Hershey today (25 July) lifted its forecasts for earnings per share after what the US confectioner described as a “strong” second quarter.

The Reese’s maker booked a 17.6% increase in quarterly net income to US$159.5m for the three months to 30 June. Earnings per share-diluted was $0.70 a share, compared to a $0.59 a year ago.

Its new forecast for reported earnings per share-diluted is $3.60-3.65, compared to its guidance in April of $3.52-3.58. On an adjusted basis, which excludes costs from restructuring and from pension costs, diluted EPS is expected to increase 14%.
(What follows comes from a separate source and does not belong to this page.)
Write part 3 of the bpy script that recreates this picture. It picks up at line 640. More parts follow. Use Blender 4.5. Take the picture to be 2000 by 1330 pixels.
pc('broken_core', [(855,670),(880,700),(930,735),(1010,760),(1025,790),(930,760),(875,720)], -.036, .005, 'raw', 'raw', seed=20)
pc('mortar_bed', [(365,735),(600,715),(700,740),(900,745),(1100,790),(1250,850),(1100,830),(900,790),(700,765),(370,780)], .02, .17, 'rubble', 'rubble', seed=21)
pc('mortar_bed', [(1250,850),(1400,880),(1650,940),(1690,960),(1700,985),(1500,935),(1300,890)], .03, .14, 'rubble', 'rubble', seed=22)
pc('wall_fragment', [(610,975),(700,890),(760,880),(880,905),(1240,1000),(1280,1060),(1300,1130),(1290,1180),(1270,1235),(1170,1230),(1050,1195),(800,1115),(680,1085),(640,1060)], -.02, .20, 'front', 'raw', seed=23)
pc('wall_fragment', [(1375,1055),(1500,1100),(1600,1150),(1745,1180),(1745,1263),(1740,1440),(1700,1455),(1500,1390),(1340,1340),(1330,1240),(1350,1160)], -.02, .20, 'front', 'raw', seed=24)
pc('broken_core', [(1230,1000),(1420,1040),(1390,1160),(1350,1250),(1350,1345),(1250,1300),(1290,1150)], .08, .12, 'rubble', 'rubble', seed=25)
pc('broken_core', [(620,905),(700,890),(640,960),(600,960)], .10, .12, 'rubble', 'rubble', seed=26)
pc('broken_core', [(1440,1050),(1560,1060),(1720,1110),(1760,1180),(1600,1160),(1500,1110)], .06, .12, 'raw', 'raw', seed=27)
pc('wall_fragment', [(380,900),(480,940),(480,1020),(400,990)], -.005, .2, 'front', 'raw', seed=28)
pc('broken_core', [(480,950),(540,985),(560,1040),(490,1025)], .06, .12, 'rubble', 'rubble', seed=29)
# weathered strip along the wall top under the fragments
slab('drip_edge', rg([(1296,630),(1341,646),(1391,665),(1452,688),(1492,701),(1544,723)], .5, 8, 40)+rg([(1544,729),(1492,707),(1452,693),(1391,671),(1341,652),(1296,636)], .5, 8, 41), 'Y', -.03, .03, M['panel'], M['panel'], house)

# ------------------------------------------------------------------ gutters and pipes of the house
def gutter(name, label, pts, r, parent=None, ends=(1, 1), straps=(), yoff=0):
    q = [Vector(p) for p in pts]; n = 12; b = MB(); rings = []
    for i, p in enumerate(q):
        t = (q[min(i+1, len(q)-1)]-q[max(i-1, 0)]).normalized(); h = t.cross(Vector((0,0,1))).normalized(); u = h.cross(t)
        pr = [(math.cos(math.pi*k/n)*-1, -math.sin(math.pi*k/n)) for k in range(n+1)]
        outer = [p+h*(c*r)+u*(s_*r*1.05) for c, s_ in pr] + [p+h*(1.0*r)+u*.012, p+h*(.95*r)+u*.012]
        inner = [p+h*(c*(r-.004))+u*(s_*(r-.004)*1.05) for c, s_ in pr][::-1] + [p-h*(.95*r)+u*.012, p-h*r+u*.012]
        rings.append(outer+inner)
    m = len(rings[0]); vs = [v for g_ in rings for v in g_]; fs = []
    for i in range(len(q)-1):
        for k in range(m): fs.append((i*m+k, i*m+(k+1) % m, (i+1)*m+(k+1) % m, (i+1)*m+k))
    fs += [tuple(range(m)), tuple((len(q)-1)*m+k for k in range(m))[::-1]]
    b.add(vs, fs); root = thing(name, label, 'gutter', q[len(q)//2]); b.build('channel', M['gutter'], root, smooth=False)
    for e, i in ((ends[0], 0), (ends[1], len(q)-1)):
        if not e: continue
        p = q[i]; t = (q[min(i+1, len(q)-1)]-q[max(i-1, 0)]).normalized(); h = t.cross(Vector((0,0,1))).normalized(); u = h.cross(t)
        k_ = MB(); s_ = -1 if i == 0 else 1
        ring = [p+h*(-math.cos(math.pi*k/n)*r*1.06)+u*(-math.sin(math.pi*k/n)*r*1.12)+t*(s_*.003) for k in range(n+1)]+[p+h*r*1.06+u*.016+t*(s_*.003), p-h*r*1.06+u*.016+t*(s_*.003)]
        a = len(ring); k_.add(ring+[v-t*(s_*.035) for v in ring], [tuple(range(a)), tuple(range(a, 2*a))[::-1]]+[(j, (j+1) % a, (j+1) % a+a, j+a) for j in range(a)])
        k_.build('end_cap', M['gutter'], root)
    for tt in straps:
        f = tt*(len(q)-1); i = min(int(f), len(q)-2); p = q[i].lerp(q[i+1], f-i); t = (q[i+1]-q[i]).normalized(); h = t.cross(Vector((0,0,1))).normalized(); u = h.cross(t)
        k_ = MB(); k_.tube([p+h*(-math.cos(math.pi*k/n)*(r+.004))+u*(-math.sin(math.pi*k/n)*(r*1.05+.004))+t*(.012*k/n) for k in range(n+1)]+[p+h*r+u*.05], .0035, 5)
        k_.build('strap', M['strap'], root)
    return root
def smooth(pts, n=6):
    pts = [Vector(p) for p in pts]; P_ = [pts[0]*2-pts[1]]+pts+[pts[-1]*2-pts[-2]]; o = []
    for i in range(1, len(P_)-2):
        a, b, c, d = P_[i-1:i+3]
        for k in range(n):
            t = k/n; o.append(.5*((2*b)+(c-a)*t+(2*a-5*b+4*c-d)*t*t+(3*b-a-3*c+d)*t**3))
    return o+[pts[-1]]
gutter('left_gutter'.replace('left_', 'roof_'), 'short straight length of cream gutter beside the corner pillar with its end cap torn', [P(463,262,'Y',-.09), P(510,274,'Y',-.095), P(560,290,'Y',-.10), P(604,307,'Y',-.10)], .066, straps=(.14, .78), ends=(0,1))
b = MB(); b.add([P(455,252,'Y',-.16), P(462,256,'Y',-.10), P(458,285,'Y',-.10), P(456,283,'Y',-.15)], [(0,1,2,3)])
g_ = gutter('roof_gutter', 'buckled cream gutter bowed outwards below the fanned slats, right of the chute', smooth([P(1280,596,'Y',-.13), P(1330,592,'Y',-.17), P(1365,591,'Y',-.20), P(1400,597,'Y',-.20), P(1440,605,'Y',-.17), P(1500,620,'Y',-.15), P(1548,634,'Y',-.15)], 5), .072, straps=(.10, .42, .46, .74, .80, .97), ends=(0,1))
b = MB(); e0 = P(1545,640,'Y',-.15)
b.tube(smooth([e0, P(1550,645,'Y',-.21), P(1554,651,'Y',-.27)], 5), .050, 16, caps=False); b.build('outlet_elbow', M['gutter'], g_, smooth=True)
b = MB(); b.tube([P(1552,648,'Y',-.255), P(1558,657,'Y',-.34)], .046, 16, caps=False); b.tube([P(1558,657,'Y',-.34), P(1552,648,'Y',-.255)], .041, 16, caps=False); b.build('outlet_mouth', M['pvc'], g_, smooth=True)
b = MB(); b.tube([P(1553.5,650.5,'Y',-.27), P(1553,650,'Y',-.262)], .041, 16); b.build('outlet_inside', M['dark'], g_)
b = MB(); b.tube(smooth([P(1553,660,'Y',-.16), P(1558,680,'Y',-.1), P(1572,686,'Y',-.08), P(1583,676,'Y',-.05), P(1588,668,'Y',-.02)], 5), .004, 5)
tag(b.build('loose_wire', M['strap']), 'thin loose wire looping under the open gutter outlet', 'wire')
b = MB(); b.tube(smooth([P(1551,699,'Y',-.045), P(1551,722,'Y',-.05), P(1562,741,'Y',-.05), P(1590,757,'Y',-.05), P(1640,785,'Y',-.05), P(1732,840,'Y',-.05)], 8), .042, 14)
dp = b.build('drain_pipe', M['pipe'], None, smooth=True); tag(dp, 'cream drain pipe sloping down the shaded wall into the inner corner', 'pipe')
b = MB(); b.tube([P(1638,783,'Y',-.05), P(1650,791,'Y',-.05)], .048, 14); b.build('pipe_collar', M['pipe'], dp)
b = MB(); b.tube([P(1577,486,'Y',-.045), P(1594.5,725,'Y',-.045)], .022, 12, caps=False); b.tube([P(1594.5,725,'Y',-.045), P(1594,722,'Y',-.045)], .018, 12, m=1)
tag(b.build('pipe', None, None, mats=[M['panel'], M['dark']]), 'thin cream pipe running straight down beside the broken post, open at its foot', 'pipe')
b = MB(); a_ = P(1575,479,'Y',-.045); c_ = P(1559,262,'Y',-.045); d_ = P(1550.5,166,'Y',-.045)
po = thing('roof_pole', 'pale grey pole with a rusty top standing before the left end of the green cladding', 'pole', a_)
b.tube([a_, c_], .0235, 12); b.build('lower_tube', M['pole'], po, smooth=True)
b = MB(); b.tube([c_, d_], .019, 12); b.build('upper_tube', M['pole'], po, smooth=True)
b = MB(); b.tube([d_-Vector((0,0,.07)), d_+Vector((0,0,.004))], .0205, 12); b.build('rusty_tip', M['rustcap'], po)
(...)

The company also said it now sees adjusted gross margins expanding by more than it had forecast after second-quarter sales grew more than it estimated and amid falling commodity prices.

Consolidated net sales were up 6.7% at $1.51bn, ahead of forecast. Volumes boosted sales by 6.6 points, helped by new products and growth from core brands in the US and internationally. The results included a one point gain from increased distribution from the Brookside business it acquired last year.

The sales result prompted Hershey to provide a refreshed sales forecast. In April, it predicted a 5-7% increase in sales; it now sees sales rising by “about” 7%. The company plans to launch more products in the US, as well as Mais candy in Brazil and two more Hershey’s-branded lines in China.